Among the large emerging markets, there’s increasing debate regarding whether China or India offers investors the best opportunity for upside. It’s a natural conversation, because both are in Asia and both are among the largest economies in the world.
However, it might not be much of an argument at all, particularly when examining the performance of the WisdomTree India Earnings Fund (EPI ). Over the past three years, EPI hasn’t just trounced MSCI India Index. The fund is higher by 52.1% over that span, while the MSCI China Index is down 47.2%.
Of course, past performance isn’t guaranteed to repeat. Although there’s optimism Chinese stocks will rebound in 2024. But many market observers believe India equities will again outpace Chinese rivals in the new year. That could pave the way for EPI to again be a star among single-country emerging market ETFs.

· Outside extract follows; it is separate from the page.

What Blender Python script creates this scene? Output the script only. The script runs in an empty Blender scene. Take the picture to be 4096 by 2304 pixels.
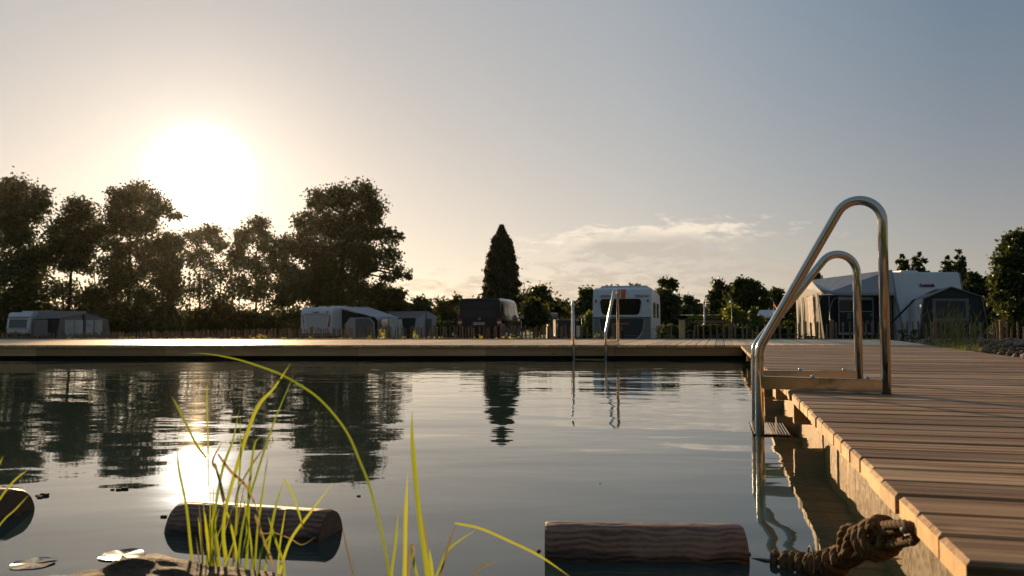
import bpy, bmesh, math, random
import numpy as np
from mathutils import Vector, Matrix
R = math.radians
PI = math.pi
C = bpy.context.scene.collection
random.seed(5)

# ------------------------------------------------------------------ camera
FPX = 3200.0            # focal length in photograph pixels (4096 wide)
HOR = 1303.0            # horizon row in the photograph
CAMZ = 0.52
PITCH = math.atan((HOR - 1152.0) / FPX)
sc = bpy.context.scene
cam_d = bpy.data.cameras.new('camera')
cam = bpy.data.objects.new('camera', cam_d)
C.objects.link(cam)
sc.camera = cam
cam.location = (0, 0, CAMZ)
cam.rotation_euler = (PI / 2 + PITCH, 0, 0)
cam_d.sensor_width = 36.0
cam_d.lens = FPX / 4096.0 * 36.0
cam_d.clip_start = 0.05
cam_d.clip_end = 3000
cam_d.dof.use_dof = True
cam_d.dof.focus_distance = 4.1
cam_d.dof.aperture_fstop = 8.0


def ray(px, py):
    x = (px - 2048.0) / FPX
    y = (1152.0 - py) / FPX
    cp, sp = math.cos(PITCH), math.sin(PITCH)
    return Vector((x, cp - y * sp, sp + y * cp))


def at(px, py, Y):
    d = ray(px, py)
    s = Y / d.y
    return Vector((d.x * s, Y, CAMZ + d.z * s))


def onz(px, py, z=0.0):
    d = ray(px, py)
    s = (z - CAMZ) / d.z
    return Vector((d.x * s, d.y * s, z))


# ------------------------------------------------------------------ sun, sky, exposure
SUND = ray(803, 700).normalized()
SUN_EL = math.asin(SUND.z)
SUN_AZ = math.atan2(SUND.x, SUND.y)        # clockwise from +Y
sl = bpy.data.lights.new('sun', 'SUN')
sl.energy = 5.0
sl.angle = R(0.6)
sl.color = (1.0, 0.68, 0.37)
sun = bpy.data.objects.new('sun', sl)
C.objects.link(sun)
sun.rotation_euler = (-SUND).to_track_quat('-Z', 'Y').to_euler()
sun.location = (-10, 20, 15)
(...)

India ETF EPI Has Right Methodology
Not all India ETFs are cut of the same cloth. EPI lives up to the “earnings” billing in its name and endeavors to hold only shares of profitable companies. That’s a critical feature at a time when earnings per share among Indian firms are rising.
“Central to our bullish view on India versus China, is the trend in earnings. Starting in early 2021, MSCI India earnings per share in US dollar terms has grown by 61% versus a decline of 18% for MSCI China. As a result, Indian earnings have powered ahead on a relative basis. And this is the best period for India earnings relative to China in the modern history of the two equity markets,” noted Jonathan Garner, Morgan Stanley’s chief Asia and emerging market equity strategist.
Further adding to the potential of EPI being a winning single-country bet in 2024 are multiple fundamental factors, some of which trump the comparable factors pertaining to Chinese equities. Those include India’s more favorable demographics, forecasts for superior economic growth, and expectations that the rupee will be stable.
Morgan Stanley sees India stocks continuing generating better return on equity than Chinese counterparts, which potentially highlights quality within the EPI lineup.
“Importantly for India, we expect ROE to remain high as earnings compound going forward. And corporate leverage can build from current levels as nominal and real interest rates remain low to history. So the outlook is positive,” concluded Garner. “But for China, the outlook is very different. And in a recent detailed piece, drawing on sector inputs from our bottom up colleagues, we concluded that whilst the base case would be for ROE stabilization, if reflation is successful, there’s also a bear case for ROE to fall further to around 7% over the medium term, or less than half that of India today.”